University of Massachusetts Amherst

Lecture: Link to Success - How Blogs Build an Audience by Promoting Rivals

Professor Dina Mayzlin of the Yale School of Management will be the guest speaker at this week's Marketing Department Seminar. All are invited to attend.

Link to Success: How Blogs Build an Audience by Promoting Rivals

According to a survey by the Pew Internet Project, 12 million U.S. adults keep Web logs (or blogs), websites that provide commentary on various topics. In addition, 57 million adults read blogs. However, it is not obvious how readers find blogs that provide useful information given the multitude of blogs, the heterogeneity in their quality, and the lack of brand equity in this context.

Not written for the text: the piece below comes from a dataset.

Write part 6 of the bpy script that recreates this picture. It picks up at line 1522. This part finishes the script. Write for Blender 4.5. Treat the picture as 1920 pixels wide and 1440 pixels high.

This article attempts to explain the popularity of blogs, given these obstacles. We suggest that linking may be the responsible for the success of blogs. We explain why a blogger may choose to link to another blog, though doing so may result in losing a reader to that linked blog.

The proposed model distinguishes blogs along two dimensions: 1) the ability to break the news and, 2)the ability to link to other blogs with news-breaking stories.

By linking, a blog demonstrates its ability to link to news-breaking blogs in the future, though it also indicates that a competing blog is likely to feature a news-breaking story in the future. In equilibrium, blogs that are more likely to break the news are more likely to have incoming links and hence receive more visitors. The empirical evidence is consistent with the theoretical predictions.